Return only the lines from the top of the material through the line marked by "from mathutils import Vector, Matrix", unaltered.
══════════════════════════════
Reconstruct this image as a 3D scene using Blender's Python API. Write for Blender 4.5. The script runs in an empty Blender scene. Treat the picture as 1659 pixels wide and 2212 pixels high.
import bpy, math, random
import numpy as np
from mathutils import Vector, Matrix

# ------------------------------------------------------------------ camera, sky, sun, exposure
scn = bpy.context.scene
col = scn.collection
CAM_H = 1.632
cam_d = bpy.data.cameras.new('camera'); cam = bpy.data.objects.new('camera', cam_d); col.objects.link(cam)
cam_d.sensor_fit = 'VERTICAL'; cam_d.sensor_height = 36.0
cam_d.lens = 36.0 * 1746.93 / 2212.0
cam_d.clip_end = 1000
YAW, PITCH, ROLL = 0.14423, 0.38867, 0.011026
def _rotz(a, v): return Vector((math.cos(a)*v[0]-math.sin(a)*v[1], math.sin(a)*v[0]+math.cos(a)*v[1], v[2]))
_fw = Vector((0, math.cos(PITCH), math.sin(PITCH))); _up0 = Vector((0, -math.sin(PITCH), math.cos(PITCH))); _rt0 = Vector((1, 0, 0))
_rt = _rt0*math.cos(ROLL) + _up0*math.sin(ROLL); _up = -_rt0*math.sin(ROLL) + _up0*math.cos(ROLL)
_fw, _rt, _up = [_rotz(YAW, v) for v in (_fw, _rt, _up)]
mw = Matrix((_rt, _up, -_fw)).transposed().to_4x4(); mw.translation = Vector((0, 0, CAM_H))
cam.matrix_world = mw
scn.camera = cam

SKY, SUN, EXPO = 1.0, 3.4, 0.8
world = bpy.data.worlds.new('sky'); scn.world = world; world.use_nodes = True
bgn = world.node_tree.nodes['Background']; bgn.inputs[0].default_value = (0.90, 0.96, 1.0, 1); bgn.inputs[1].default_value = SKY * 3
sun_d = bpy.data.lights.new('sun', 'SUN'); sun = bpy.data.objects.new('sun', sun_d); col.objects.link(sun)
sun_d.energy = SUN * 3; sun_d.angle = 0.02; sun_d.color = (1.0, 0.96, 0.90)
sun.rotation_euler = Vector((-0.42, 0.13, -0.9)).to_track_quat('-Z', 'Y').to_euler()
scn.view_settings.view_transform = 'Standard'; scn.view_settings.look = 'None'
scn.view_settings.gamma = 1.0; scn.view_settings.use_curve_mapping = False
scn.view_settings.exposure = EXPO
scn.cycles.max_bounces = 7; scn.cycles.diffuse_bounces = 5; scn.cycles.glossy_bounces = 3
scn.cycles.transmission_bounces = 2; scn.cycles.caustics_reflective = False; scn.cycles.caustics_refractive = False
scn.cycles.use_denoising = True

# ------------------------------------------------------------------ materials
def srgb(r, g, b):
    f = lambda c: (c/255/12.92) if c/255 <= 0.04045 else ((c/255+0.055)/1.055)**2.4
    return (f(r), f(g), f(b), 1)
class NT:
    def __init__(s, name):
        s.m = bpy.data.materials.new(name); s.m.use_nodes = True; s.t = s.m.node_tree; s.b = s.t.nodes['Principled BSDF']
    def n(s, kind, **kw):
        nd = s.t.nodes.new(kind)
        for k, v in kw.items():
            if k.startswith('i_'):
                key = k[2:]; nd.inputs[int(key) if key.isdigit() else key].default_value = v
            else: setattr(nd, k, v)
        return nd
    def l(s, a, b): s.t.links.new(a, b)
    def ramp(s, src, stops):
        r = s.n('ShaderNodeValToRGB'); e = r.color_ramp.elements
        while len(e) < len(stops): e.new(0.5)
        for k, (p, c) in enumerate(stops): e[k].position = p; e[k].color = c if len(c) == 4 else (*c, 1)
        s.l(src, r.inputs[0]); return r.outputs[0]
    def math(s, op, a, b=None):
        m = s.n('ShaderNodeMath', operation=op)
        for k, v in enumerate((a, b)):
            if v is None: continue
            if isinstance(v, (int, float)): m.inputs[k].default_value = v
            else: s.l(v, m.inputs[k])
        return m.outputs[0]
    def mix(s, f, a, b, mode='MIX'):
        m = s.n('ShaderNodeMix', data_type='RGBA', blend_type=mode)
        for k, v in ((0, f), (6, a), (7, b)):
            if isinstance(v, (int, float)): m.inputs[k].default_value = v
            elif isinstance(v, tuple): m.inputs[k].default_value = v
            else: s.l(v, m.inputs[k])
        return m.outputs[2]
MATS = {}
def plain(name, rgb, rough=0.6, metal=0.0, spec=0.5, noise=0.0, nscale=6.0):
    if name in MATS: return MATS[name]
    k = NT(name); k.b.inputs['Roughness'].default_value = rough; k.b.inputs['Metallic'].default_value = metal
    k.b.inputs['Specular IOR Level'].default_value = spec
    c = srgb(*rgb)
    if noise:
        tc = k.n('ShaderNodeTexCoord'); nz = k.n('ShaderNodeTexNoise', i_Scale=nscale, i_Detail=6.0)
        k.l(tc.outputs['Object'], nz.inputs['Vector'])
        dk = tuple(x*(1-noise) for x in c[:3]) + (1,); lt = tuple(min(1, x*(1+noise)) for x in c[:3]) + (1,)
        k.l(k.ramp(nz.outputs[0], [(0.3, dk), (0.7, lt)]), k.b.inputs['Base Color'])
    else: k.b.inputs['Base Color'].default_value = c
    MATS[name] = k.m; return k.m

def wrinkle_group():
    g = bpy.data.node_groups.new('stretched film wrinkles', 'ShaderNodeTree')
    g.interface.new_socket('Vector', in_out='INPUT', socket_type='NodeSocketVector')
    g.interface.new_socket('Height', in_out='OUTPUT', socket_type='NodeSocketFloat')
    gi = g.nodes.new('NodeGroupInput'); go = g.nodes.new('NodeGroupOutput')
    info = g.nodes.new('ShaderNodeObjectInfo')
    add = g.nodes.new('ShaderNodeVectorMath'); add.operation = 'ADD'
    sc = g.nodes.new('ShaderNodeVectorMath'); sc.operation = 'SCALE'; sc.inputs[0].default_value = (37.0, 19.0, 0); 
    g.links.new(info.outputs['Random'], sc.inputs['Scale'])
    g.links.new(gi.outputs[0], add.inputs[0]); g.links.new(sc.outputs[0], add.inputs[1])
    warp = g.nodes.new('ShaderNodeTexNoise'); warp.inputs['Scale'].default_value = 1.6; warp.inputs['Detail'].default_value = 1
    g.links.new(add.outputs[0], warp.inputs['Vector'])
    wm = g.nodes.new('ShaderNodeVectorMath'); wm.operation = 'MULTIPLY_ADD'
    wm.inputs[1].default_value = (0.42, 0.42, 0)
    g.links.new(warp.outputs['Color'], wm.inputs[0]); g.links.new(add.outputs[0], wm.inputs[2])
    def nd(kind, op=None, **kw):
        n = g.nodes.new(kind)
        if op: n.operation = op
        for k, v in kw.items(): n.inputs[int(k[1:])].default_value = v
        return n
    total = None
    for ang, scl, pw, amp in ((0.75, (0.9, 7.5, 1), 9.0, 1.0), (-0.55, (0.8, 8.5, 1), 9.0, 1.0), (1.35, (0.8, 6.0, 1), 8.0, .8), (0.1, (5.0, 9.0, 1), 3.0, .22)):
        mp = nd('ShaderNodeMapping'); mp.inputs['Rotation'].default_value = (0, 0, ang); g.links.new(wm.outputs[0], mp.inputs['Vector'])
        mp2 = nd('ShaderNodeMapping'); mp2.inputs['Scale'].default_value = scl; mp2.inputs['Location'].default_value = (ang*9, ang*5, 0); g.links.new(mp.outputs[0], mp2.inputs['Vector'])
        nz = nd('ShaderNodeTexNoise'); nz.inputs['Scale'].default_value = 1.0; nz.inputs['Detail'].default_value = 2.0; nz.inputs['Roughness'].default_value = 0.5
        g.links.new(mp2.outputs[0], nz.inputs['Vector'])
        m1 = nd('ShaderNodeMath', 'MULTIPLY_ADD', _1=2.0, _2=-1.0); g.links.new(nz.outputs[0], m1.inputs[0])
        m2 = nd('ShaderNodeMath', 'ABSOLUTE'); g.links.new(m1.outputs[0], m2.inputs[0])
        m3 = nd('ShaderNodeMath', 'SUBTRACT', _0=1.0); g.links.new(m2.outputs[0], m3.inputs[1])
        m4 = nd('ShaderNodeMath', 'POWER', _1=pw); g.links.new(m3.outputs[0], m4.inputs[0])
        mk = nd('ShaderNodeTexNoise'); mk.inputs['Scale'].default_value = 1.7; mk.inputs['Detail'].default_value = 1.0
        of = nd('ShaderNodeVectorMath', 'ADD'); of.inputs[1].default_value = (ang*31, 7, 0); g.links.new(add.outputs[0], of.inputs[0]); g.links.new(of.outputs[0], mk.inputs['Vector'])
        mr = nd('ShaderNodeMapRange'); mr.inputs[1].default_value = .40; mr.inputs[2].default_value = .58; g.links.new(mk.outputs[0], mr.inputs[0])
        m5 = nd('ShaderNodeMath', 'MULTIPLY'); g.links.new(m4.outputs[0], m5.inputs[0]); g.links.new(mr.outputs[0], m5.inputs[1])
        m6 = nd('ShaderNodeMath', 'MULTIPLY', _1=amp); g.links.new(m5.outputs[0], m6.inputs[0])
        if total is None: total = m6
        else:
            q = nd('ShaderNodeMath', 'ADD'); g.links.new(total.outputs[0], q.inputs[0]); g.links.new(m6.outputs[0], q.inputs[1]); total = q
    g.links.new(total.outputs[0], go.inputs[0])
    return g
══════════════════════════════
# Correct result:
Reconstruct this image as a 3D scene using Blender's Python API. Write for Blender 4.5. The script runs in an empty Blender scene. Treat the picture as 1659 pixels wide and 2212 pixels high.
import bpy, math, random
import numpy as np
from mathutils import Vector, Matrix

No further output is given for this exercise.